◆ **Listed records**:
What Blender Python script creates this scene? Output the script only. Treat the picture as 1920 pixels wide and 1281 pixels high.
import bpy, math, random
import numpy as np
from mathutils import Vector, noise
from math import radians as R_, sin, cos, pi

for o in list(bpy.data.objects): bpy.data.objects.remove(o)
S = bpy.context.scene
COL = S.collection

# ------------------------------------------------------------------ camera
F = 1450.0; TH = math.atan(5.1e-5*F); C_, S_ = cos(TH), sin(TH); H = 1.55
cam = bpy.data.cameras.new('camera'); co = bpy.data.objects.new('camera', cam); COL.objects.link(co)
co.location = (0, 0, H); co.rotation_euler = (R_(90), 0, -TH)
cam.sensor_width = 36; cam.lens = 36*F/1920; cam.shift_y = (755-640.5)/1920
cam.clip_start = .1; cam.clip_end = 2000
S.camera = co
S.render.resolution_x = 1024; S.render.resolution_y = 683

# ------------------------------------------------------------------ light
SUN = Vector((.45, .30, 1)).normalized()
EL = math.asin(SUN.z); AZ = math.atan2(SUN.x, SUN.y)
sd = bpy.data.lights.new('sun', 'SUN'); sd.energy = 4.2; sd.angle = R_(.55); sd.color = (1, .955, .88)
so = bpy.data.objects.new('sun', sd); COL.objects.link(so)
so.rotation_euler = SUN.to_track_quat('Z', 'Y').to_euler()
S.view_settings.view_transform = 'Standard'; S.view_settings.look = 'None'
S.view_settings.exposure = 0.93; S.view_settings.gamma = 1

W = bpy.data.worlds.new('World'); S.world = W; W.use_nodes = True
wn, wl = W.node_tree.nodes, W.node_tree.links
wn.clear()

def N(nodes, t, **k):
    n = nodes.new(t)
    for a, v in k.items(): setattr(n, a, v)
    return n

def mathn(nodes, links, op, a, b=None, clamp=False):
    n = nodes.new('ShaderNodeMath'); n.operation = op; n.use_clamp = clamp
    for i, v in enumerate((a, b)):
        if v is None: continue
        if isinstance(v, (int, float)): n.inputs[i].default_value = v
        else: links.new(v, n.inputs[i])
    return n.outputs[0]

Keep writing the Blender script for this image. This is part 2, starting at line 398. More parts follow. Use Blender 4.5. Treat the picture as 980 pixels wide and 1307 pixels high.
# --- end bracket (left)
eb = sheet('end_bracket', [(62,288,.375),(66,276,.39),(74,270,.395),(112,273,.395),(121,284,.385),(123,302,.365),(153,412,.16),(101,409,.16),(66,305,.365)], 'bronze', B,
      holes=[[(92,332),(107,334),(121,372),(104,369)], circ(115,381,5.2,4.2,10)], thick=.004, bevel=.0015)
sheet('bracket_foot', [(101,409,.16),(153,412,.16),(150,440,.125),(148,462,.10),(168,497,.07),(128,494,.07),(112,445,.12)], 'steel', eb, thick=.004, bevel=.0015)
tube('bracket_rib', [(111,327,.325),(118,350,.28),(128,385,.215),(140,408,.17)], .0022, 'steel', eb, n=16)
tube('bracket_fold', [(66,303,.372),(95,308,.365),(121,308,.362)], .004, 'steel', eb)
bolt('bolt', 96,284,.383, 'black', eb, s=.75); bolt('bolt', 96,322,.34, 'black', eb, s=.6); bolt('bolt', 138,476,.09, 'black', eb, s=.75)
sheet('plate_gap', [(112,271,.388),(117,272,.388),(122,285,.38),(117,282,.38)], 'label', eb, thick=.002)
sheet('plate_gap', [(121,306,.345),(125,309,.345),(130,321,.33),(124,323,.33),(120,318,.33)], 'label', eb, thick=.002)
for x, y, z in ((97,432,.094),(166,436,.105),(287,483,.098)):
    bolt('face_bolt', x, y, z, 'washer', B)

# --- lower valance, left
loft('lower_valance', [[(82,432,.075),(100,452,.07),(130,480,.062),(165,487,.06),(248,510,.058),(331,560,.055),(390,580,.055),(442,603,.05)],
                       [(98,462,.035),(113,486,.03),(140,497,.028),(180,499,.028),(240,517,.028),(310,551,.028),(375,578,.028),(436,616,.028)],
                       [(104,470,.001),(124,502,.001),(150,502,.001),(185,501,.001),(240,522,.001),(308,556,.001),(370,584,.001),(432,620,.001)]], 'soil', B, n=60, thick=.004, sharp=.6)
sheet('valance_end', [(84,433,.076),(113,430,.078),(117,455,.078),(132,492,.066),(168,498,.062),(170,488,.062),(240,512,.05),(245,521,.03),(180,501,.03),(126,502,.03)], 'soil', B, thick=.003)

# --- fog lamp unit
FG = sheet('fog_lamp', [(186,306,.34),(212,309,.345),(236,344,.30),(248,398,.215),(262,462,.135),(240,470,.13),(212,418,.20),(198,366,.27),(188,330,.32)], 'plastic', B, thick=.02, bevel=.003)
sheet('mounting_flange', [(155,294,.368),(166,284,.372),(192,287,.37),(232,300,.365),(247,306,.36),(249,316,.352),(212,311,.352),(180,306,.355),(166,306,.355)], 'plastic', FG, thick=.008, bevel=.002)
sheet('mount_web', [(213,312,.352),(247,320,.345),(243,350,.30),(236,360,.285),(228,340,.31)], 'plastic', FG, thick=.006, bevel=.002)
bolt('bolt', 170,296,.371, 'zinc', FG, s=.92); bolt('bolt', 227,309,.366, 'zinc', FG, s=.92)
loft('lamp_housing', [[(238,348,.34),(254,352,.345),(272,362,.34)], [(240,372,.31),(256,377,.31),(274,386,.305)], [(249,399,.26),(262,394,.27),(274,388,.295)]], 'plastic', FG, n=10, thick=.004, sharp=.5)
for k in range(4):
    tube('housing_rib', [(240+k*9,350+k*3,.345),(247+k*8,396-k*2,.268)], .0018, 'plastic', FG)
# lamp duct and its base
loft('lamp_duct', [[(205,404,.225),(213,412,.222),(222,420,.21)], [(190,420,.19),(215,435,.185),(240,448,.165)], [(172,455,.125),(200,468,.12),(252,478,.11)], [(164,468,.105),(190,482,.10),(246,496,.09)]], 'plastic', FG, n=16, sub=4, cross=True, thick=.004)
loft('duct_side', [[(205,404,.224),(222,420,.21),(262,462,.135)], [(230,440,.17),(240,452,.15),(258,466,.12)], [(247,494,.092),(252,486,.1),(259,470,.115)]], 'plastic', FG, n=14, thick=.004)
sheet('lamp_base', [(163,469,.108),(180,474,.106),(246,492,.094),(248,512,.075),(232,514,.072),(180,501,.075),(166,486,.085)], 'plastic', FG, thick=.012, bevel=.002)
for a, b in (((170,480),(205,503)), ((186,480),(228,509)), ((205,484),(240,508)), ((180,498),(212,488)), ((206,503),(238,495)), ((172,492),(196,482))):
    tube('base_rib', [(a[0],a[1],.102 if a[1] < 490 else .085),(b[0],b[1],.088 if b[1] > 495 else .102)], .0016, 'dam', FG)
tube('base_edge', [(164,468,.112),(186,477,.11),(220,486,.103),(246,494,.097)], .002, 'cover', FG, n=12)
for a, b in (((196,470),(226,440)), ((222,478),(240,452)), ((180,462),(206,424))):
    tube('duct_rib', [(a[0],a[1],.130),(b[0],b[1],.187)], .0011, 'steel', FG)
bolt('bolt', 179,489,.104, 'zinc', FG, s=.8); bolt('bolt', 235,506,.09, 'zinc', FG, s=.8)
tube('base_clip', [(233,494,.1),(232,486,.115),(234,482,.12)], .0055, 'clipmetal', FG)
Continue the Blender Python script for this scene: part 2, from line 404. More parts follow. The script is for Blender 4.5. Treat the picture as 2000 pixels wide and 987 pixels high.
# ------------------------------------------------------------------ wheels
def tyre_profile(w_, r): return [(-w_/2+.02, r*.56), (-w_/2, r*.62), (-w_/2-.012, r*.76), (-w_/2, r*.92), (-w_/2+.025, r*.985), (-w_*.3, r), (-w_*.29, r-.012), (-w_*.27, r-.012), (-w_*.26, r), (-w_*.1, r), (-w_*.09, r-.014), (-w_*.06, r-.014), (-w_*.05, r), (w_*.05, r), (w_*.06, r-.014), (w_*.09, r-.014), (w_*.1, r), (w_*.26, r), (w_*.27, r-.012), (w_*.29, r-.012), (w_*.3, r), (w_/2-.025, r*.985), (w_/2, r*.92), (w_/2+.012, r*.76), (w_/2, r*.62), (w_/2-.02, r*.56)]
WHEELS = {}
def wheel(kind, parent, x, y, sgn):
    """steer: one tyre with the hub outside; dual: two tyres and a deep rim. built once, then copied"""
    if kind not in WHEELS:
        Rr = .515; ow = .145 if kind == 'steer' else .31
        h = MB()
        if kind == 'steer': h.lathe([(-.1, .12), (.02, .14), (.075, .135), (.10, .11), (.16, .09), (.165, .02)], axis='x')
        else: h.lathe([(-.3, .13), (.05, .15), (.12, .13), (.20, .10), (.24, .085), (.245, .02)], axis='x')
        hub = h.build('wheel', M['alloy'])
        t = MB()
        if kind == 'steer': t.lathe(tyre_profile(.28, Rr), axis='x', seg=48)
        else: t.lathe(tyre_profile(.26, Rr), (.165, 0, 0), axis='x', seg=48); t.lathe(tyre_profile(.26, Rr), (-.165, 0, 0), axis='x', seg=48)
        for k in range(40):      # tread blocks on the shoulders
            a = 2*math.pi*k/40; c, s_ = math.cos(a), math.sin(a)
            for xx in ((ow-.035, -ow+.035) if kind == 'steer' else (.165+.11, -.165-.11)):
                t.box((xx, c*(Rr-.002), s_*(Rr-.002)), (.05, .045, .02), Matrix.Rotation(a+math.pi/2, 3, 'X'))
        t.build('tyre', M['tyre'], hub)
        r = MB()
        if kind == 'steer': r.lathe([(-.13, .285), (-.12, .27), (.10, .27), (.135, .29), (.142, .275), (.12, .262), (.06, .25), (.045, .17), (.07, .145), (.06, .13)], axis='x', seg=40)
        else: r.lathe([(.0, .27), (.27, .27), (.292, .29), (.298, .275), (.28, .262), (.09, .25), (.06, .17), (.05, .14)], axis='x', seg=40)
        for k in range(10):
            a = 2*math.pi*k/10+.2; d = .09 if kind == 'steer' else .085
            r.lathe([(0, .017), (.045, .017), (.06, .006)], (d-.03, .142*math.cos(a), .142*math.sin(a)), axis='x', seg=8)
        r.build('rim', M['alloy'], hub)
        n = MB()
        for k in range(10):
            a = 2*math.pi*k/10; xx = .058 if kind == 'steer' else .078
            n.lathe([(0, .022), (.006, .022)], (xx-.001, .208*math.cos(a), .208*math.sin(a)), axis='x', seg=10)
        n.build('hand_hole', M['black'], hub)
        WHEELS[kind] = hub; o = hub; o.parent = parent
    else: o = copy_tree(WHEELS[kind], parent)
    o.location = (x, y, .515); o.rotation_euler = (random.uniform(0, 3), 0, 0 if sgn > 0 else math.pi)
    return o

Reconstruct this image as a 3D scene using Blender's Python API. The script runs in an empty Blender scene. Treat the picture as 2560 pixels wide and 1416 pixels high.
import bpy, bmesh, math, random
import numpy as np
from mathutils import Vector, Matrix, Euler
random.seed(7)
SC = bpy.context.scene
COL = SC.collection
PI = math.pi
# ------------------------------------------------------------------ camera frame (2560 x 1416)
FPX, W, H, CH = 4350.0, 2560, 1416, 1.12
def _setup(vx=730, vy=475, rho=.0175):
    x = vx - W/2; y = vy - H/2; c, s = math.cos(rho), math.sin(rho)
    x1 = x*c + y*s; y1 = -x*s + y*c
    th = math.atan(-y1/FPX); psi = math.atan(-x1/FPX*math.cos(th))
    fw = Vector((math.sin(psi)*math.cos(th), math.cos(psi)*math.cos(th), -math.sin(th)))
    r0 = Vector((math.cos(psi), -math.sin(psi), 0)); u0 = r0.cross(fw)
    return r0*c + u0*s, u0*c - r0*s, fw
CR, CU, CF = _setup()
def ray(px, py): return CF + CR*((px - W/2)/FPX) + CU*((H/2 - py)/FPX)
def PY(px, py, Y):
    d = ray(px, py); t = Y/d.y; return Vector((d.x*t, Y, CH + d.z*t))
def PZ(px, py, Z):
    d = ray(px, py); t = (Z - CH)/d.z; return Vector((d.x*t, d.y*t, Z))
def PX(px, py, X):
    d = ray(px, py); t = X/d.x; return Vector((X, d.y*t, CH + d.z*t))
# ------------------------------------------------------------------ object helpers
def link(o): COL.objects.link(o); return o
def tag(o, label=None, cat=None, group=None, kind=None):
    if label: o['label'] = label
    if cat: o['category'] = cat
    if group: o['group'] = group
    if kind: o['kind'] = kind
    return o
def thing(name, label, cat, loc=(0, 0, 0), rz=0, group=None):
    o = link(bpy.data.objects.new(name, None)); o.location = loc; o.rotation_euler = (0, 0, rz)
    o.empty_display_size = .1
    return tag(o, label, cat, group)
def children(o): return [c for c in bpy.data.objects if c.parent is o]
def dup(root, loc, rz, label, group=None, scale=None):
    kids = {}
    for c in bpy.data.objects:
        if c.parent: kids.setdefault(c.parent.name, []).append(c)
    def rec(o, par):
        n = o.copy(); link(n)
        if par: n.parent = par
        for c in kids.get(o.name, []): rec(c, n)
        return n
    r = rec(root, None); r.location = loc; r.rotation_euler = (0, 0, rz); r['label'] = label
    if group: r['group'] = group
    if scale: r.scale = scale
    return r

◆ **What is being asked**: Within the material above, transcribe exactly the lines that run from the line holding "Keep writing the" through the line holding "bolt('face_bolt', x, y, z, 'washer', B)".

◆ **Answer to the exercise**:
Keep writing the Blender script for this image. This is part 2, starting at line 398. More parts follow. Use Blender 4.5. Treat the picture as 980 pixels wide and 1307 pixels high.
# --- end bracket (left)
eb = sheet('end_bracket', [(62,288,.375),(66,276,.39),(74,270,.395),(112,273,.395),(121,284,.385),(123,302,.365),(153,412,.16),(101,409,.16),(66,305,.365)], 'bronze', B,
      holes=[[(92,332),(107,334),(121,372),(104,369)], circ(115,381,5.2,4.2,10)], thick=.004, bevel=.0015)
sheet('bracket_foot', [(101,409,.16),(153,412,.16),(150,440,.125),(148,462,.10),(168,497,.07),(128,494,.07),(112,445,.12)], 'steel', eb, thick=.004, bevel=.0015)
tube('bracket_rib', [(111,327,.325),(118,350,.28),(128,385,.215),(140,408,.17)], .0022, 'steel', eb, n=16)
tube('bracket_fold', [(66,303,.372),(95,308,.365),(121,308,.362)], .004, 'steel', eb)
bolt('bolt', 96,284,.383, 'black', eb, s=.75); bolt('bolt', 96,322,.34, 'black', eb, s=.6); bolt('bolt', 138,476,.09, 'black', eb, s=.75)
sheet('plate_gap', [(112,271,.388),(117,272,.388),(122,285,.38),(117,282,.38)], 'label', eb, thick=.002)
sheet('plate_gap', [(121,306,.345),(125,309,.345),(130,321,.33),(124,323,.33),(120,318,.33)], 'label', eb, thick=.002)
for x, y, z in ((97,432,.094),(166,436,.105),(287,483,.098)):
    bolt('face_bolt', x, y, z, 'washer', B)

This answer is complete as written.